My question is two fold - why are watches refinished this way rather than the highly polished route and what tool is used to do it (I am assuming a dremel or similar, my question more relates to the tool/bit used).

I also note the brushing is done usually in straight lines radially from an approximate centre line.

Thanks for any advice on this - I have attached a pic just to make clear what I mean.

Richard
 

Attachments

·
Registered
Joined
·
49 Posts
my guess: the vintage watches they are refurbishing have deep scars and blemishes that are too deep to be polished out. So instead you make thousands of other scratches (really, that's what you're doing when applying a brushed finish) that will mask the imperfections.
 

·
Registered
Joined
·
8,842 Posts
On what are you basing the assumption that the brushed finish is not original?

The radial brushed finish you have pictured is very difficult to do correctly if you don't know what your doing and/or don't have a machine set up to do it right.

I have a dozen watches from the sixties and seventies that were originally finished with brushed finishes. There are many variations; some are radial (as your picture), some axial (in a circular pattern), some longitudinal (in the direction of the band), some just on the top, some on the top and sides.
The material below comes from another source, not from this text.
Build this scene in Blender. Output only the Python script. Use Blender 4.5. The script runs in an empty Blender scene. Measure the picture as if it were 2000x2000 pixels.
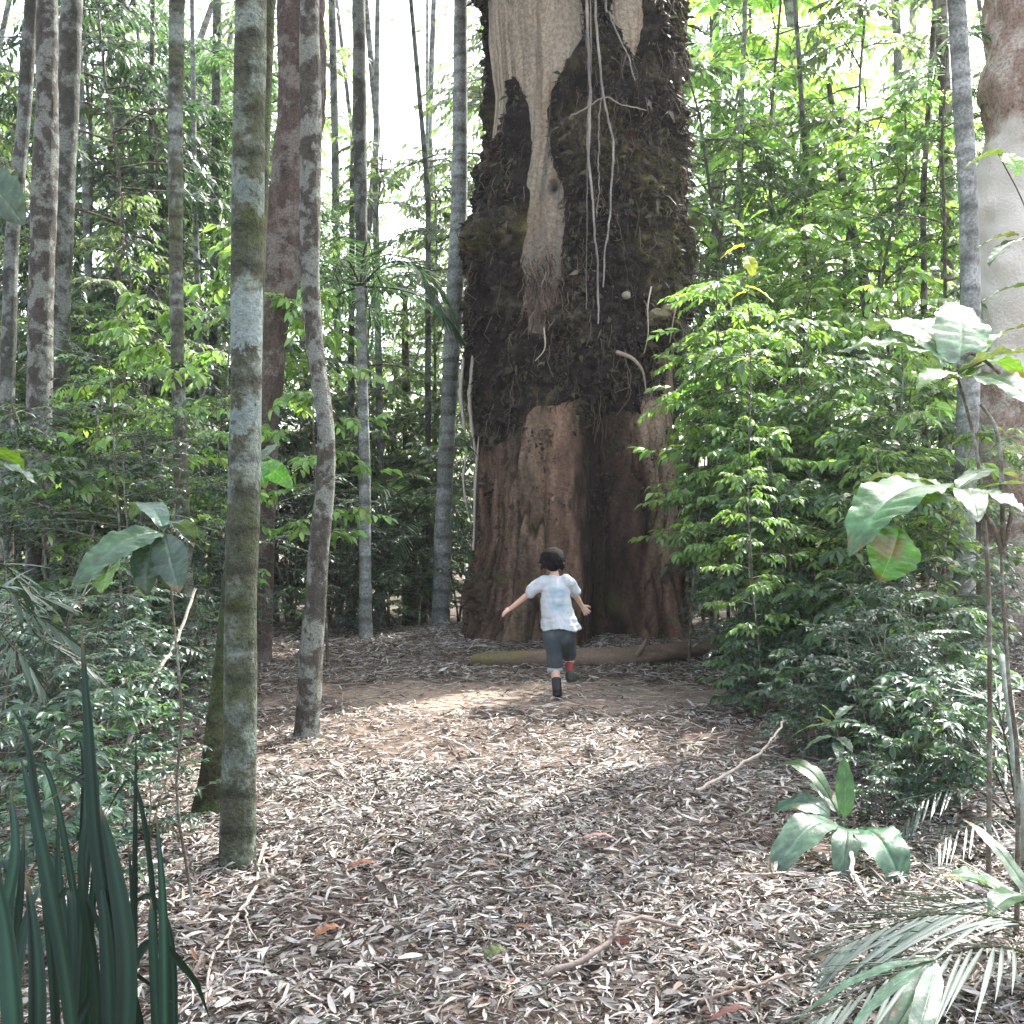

The brushed finish was originally put on cases for a variety of reasons, sometimes to kill the bright reflection on military and dive watches, sometimes because a light/minor scratch on a brushed finish is less noticable or more easily fixed.

Deep scars aren't going to be hiden by brushing, or even bead blasting.
 

·
Registered
Joined
·
721 Posts
Brushed finishes or graining was / is popular among all the brands and styles. They range from a grit blast or fine grain to a rough deep grain. All require different techniques ranging from grit blasting, a lathe and counter rotating abrasive wheel or just plain hand graining with an abrasive patience and skill.